[AR] Re: Alternative propulsion was: Flying to Orbit with Hydrogen?

  • From: Henry Spencer <hspencer@xxxxxxxxxxxxx>
  • To: Arocket List <arocket@xxxxxxxxxxxxx>
  • Date: Wed, 25 Dec 2019 23:42:07 -0500 (EST)

On Wed, 25 Dec 2019, John Dom wrote:

Skylon, Space X, NASA, India, China, Japan: what am I missing is why non-chemical propulsion gets no priority (in order to make it real). Like fission or fusion propulsion or space elevators.

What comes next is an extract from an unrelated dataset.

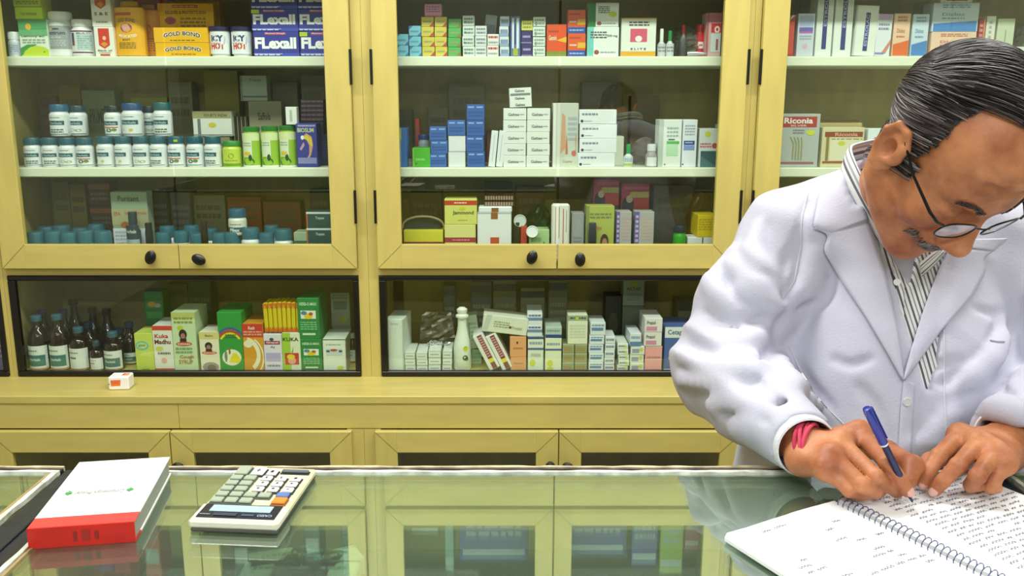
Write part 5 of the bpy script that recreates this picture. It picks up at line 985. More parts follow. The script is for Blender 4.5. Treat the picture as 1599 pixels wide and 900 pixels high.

The reasonably-proven fission technology doesn't have enough advantage over chemical to justify the massive hassles of developing it. (You could launch many kilotons of LOX and kerosene to LEO for the cost of the first operational nuclear engine.) More advanced fission is a considerable technical challenge, fusion is worse, and space elevators are still worse.

And the big snag, always, is what Jeff Greason said at Space Access 2016: "The existing markets have poor elasticity and the elastic markets have poor existence." For investing billions in radical new launch technology, private money wants to see near-certainty of massive return on investment, and government money wants to see firm requirements for it from funded missions, plus near-certain technical success. No such certainties are available.

As for an energy source on the surface, I'd but my bets on lava streams below heat exchangers like Iceland does. Not windmills, nor powersats.

There are just too few places where there is lots of reasonably accessible geothermal heat. Hundreds of megawatts, yes, in good places like Iceland. Gigawatts, maybe in a few places with a concerted effort. But getting the world off its fossil-fuel addiction, despite the transition of Asia and Africa to industrial societies, needs tens of terawatts.

Very few power sources scale up that far (in fact, it's not clear that fossil fuels can, for any realistic length of time). We badly need to waste fewer resources and less enthusiasm on concepts that inherently cannot do even a useful fraction of the job.